Modern researchers, who grew up Googling for everything, approach their research differently as against the previous generations. Hence, their expectations from the modern research and development (R&D) search tools are also different. Modern researchers expect R&D search tools to search across databases, full-text articles, pre-assess an article’s relevance, have domain-specific search filters, and produce trusted results. Even so, why are these five requirements important to them?
Young researchers expect intelligent discovery as it is efficient. Consequently, a seamless search experience, which connects them to the information available across multiple databases, is important to them. Hence, today’s researchers prefer a search tool that is capable of searching across databases. Similarly, they expect to arrive at insights efficiently. Therefore, modern researchers prefer an R&D search tool with full-text search capability to a search tool limited to searching abstracts. Full-text search provides them with richer information from which they can identify critical patterns and insights.

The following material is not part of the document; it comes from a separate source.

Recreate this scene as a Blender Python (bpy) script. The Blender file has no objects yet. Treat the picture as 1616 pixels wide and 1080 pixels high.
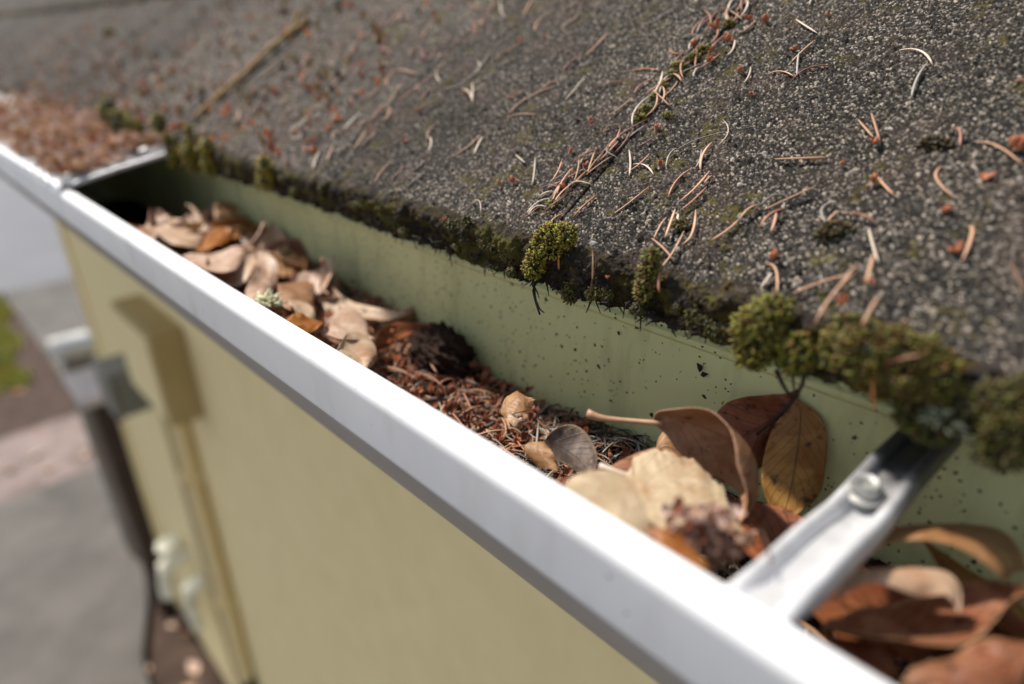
import bpy, math, random
import numpy as np
from mathutils import Vector, Matrix, Euler

# ------------------------------------------------------------------ camera, sky, sun, exposure
SC = bpy.context.scene
C = SC.collection
PITCH, YAW = math.radians(25.6), math.radians(44.5)
FPX = 1000.0                                   # focal length in pixels of the 1616-wide photograph
cam_d = bpy.data.cameras.new('camera')
cam = bpy.data.objects.new('camera', cam_d); C.objects.link(cam)
cam.location = (0, 0, 0)                       # eye of the photographer; the ground lies 2.75 m below
cam.rotation_euler = (math.pi/2 - PITCH, 0, -YAW)
cam_d.sensor_width = 36.0
cam_d.lens = FPX/1616*36.0
cam_d.clip_start, cam_d.clip_end = 0.01, 500
cam_d.dof.use_dof = True
cam_d.dof.focus_distance = 0.294
cam_d.dof.aperture_fstop = 3.1
SC.camera = cam

SUN = Vector((-0.11, 0.56, 0.82)).normalized()   # direction towards the sun
W = bpy.data.worlds.new('World'); SC.world = W; W.use_nodes = True
nt = W.node_tree
sky = nt.nodes.new('ShaderNodeTexSky'); sky.sky_type = 'NISHITA'; sky.sun_disc = False
sky.sun_elevation = math.asin(SUN.z); sky.sun_rotation = math.atan2(SUN.x, SUN.y)
hsv = nt.nodes.new('ShaderNodeHueSaturation'); hsv.inputs['Saturation'].default_value = .45   # thin white cloud
nt.links.new(sky.outputs[0], hsv.inputs['Color']); nt.links.new(hsv.outputs[0], nt.nodes['Background'].inputs[0])
nt.nodes['Background'].inputs[1].default_value = 0.13
ld = bpy.data.lights.new('sun', 'SUN'); ld.energy = 4.6; ld.angle = math.radians(3.5); ld.color = (1, .93, .83)
lo = bpy.data.objects.new('sun', ld); C.objects.link(lo)
lo.rotation_euler = SUN.to_track_quat('Z', 'Y').to_euler()
SC.view_settings.view_transform = 'Standard'; SC.view_settings.look = 'None'
SC.view_settings.gamma = 1; SC.view_settings.exposure = 0.38
try:
    SC.cycles.use_denoising = True
    SC.cycles.max_bounces = 8
except Exception:
    pass

rng = np.random.default_rng(7)
random.seed(7)
R = math.radians
CP, SP, CY, SY = math.cos(PITCH), math.sin(PITCH), math.cos(YAW), math.sin(YAW)
GROUND = -2.75
SLOPE = math.radians(32.5); TS = math.tan(SLOPE)
EDGE_X, EDGE_Z = 0.2105, -0.088                # the upper arris of the roof edge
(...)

The current generation wants to pre-assess portions of the full text of a potential article before exploring it further. They expect the R&D search tool to have this capability to prevent being disappointed after investing time and money on the full text by reading the citation and abstract.
Modern researchers expect a search tool designed around semantic search that considers the researcher’s intent to get at the contextual meaning of terms. Semantic search would help them overcome the imprecise nature of keyword searches and negate the chance of missing relevant content if they use terms to narrow a search. The reason modern R&D researchers want the search tool to dispense information from trusted sources is that they would like to spend their time gleaning insights and surfacing innovative ideas instead of frittering it away vetting information sources.
Briefly, modern researchers want their R&D research tool to have these critical capabilities so that they can maximize their research time. Consequently, providers should aim to address these challenges, and deliver a search experience by incorporating these critical requirements.